Thirty-eight years of priestly service in four parishes plus consulting in well over 100 parishes inform these observations:


1) Poorly maintain the website and make sure that information is not up to date. 2) Take care to hide or at least obscure signage when approaching the parish by car. 3) Procrastinate returning any phone calls or emails of inquiry concerning visiting the parish. 4) On large placards in the narthex write down the names of all parishioners who have pledged to the current capital campaign and exactly how much they have committed. 5) Ensure that there is no obvious way for Sunday visitors to access information on the parish. 6) Absolutely do not announce or host a coffee hour following services. 7) At the end of liturgy ask visitors to stand and identify themselves. 8) By all means do not train greeters or have them wear identification tags. 9) The priest must not prepare and deliver a sermon that is inspirational, instructional, interesting and of moderate length. 10. Try to convey the impression that children are barely tolerated as annoying little creatures. 11. Cram the Sunday bulletin with announcements related to fundraising. 12. The choir must not practice, arrive on time or sing prayerfully.
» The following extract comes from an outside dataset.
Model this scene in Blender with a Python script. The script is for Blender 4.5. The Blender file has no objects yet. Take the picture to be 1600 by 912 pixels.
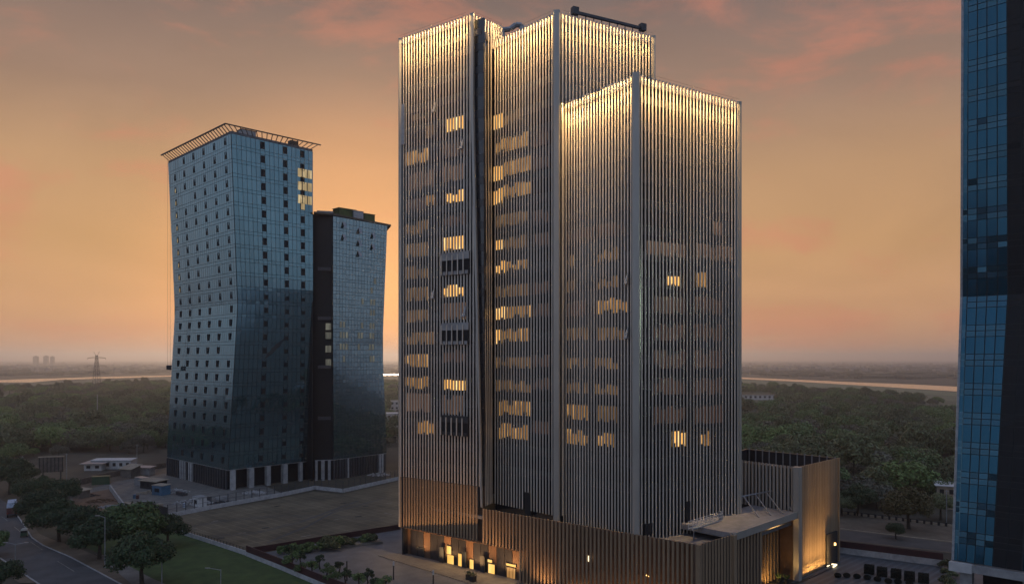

Divas must perform! 13. Put the parish’s cultural heritage on full display forcefully communicating to visitors that this is a very special type of church and may be a bit of a challenge to join. 14. Poor acoustics should not be underestimated in terms of beneficially keeping visitors in the dark about what is being said and sung in the service. 15. Cluttered unclean facilities and grounds are a highly effective way to discourage revisits. 16.The guaranteed most effective means of discouraging visitors is to ensure that the priest loses his temper during the service, and ideally, raises his voice expressing displeasure. 17. Announcements following liturgy must be lengthy, repetitious, focused on fundraising or church discipline. Do not smile and do not present a welcoming, accepting and inviting attitude.